Estimated ultimate recovery (EUR) EUR is the expected total production of oil and/or gas from a given stratigraphic interval, in a given wellbore, over the life of the well. This estimate incorporates many variables such as the economics of the well, how long the casing can last within the given operating conditions, the length of production stream forecast that is used, and the historical production-decline history of the well. All of these variables are factored together and a volume is calculated, for both oil and gas, of the EUR of a particular interval in a given well (Seba, 1998).
Lease production A lease is typically a legal document giving an individual or business entity permission to conduct exploration, drilling, and production activities within a specific property. It is possible to have several wells on a given lease, depending on regulatory requirements. The oil and gas production data used for this study were obtained from the Petroleum In formation (PI) Production Database (1999), which stores oil and gas production information by lease. Because the PI database stores its production information by lease, it can be difficult to accurately determine the volume of oil and gas produced by a given well. In cases where production volumes could not be apportioned by well, an average was used as the EUR for each well.
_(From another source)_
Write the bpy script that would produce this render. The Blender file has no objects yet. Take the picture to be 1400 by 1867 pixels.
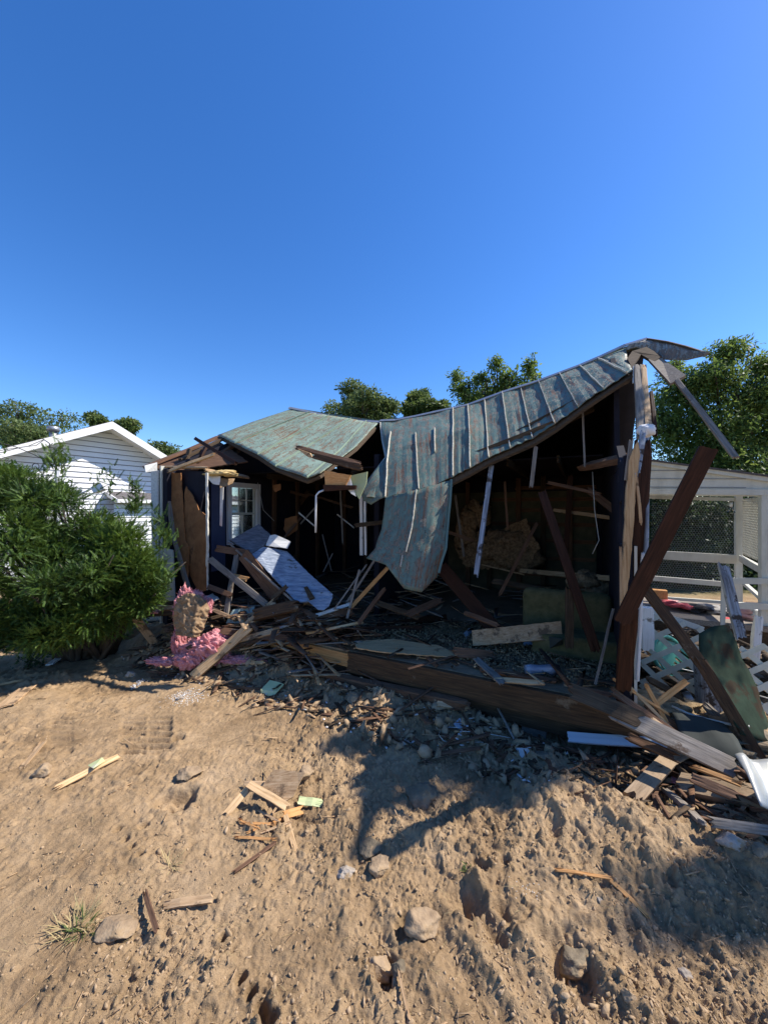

Recompletion A recompletion typically involves a change to the producing formation of an existing well. This change can be accomplished by (1) sealing the existing perforations that were used to extract oil and gas from a formation and perforating another interval from which oil or gas can be removed, (2) perforating another formation while continuing to produce from the original one, or (3) drilling the well deeper to another prospective formation. Because they are generally less expensive than the drilling of new wells and hence are more economically viable, recompletions are common in mature petroleum-producing areas such as the GWA.